The governor of the central bank has repeatedly contended that the ban prevented the Nepali economy from reeling into a crisis like in Sri Lanka. But the figures do not show that the restrictions were effective. The foreign exchange reserve rose slightly from $9.61 billion at the start of the ban to $10.69 billion in mid-March 2023. This marginal increase was more a result of a rise in remittance than the import ban. In another development, the Finance Ministry paradoxically issued a 14-point guideline for a 20 percent expenditure reduction on January 17, 2023 when capital expenditure was already so slow. Without spending, growth will not happen. In nutshell, several restrictive policies of the recent past have done harm to the economy by simultaneously reducing productive economic activities, consumption and state revenue.
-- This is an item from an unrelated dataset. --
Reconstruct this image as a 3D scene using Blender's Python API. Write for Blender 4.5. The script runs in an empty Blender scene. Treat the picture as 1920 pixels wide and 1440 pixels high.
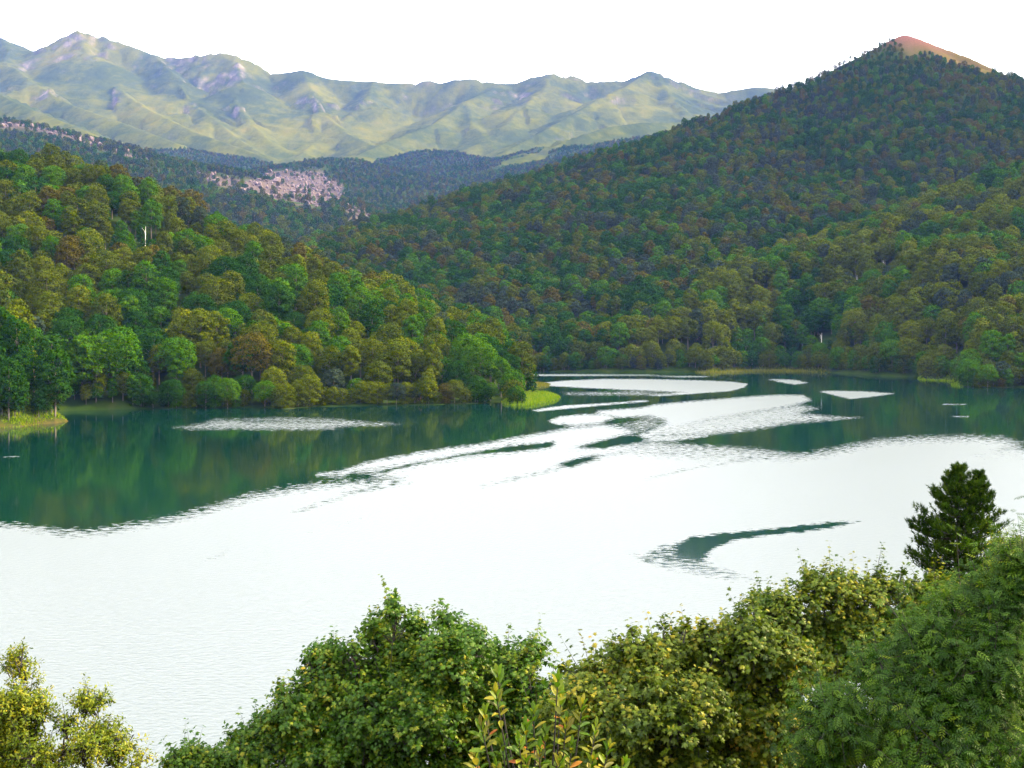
import bpy, math, random
import numpy as np

# ------------------------------------------------------------------ camera, sky, sun, exposure
H, F, HY = 31.0, 2300.0, 600.0          # eye height above the lake, focal length and horizon row of a 1920x1440 frame
scene = bpy.context.scene
C = scene.collection
cam_d = bpy.data.cameras.new('camera'); cam = bpy.data.objects.new('camera', cam_d); C.objects.link(cam)
cam.location = (0, 0, H); cam.rotation_euler = (math.radians(90), 0, 0)
cam_d.sensor_width = 36.0; cam_d.lens = 36.0 * F / 1920.0
cam_d.shift_y = -(720.0 - HY) / 1920.0
cam_d.clip_start = 0.5; cam_d.clip_end = 60000
scene.camera = cam

SUN_AZ, SUN_EL = math.radians(74), math.radians(34)     # azimuth measured from +Y (view axis) to the right
world = bpy.data.worlds.new('World'); scene.world = world; world.use_nodes = True
wn = world.node_tree.nodes; wl = world.node_tree.links; wn.clear()
sky = wn.new('ShaderNodeTexSky'); sky.sky_type = 'NISHITA'; sky.sun_disc = False
sky.sun_elevation = SUN_EL; sky.sun_rotation = SUN_AZ; sky.altitude = 1500
sky.air_density = 1.0; sky.dust_density = 4.0; sky.ozone_density = 1.0
veil = wn.new('ShaderNodeMix'); veil.data_type = 'RGBA'; veil.inputs[0].default_value = 0.70
veil.inputs[7].default_value = (17.2, 16.5, 15.6, 1)       # thin even cloud veil over the blue
bg = wn.new('ShaderNodeBackground'); bg.inputs[1].default_value = 0.10
wo = wn.new('ShaderNodeOutputWorld')
wl.new(sky.outputs[0], veil.inputs[6]); wl.new(veil.outputs[2], bg.inputs[0]); wl.new(bg.outputs[0], wo.inputs[0])

sd_ = bpy.data.lights.new('sun', 'SUN'); sd_.energy = 5.0; sd_.angle = math.radians(4); sd_.color = (1.0, 0.80, 0.46)
sun = bpy.data.objects.new('sun', sd_); C.objects.link(sun)
sun.rotation_euler = (math.radians(90) - SUN_EL, 0, math.pi - SUN_AZ)
sun.location = (300, 0, 400)

scene.view_settings.view_transform = 'Standard'; scene.view_settings.look = 'None'
scene.view_settings.exposure = 2.25; scene.view_settings.gamma = 1.0
scene.render.engine = 'CYCLES'
cy = scene.cycles
cy.use_denoising = True; cy.max_bounces = 4; cy.diffuse_bounces = 1; cy.glossy_bounces = 2
cy.transmission_bounces = 2; cy.volume_bounces = 0; cy.transparent_max_bounces = 4
cy.caustics_reflective = False; cy.caustics_refractive = False; cy.sample_clamp_indirect = 6
cy.use_adaptive_sampling = True; cy.adaptive_threshold = 0.015

rng = np.random.default_rng(7); random.seed(7)

def W(px, py, d): return np.array([(px - 960) / F * d, d, H + (HY - py) / F * d])
def lake(px, py):
    d = H * F / (py - HY); return ((px - 960) / F * d, d)
def to_px(x, y, z):
    y = np.maximum(y, 1e-3); return 960 + F * x / y, HY - F * (z - H) / y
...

Self-congratulatory narratives cannot hide the damage done to the economy and it should not be the excuse for the next round of similar counterproductive measures.
Focus on fiscal policy
The importance of central bank independence and monetary policy efficacy can hardly be overemphasised to protect the financial architecture from systemic risk and the hawkishness of the political leadership which emerges often. But the federal legislature and policymaking circles must acknowledge that the current crisis can only be solved by issuing bold fiscal policy measures rather than by tweaking the monetary policy. Therefore, fiscal policy should not be swayed by the temptation to adopt a contractionary monetary policy, particularly when macroeconomic instability looms so large.
From the perspective of public financial management too, these are certainly unusually difficult times for the Nepali economy. Negative growth for the last three consecutive quarters, pressure on revenue and suboptimal capital spending even at subnational levels all indicate a herculean challenge for the fiscal policy now being drafted. However, Nepal has a comfortable fiscal cushion of a moderate level of public debt that is hovering over 40 percent of the national gross domestic product (GDP). The government must utilise it at this critical moment.
This could be an opportune moment to lean on Keynesian wisdom to generate a fiscal multiplier by increasing government spending for consumption, investment and government expenditures. Perhaps helicopter money has become indispensable to generate momentum for a stagnated economy that is staring at imminent stagflation.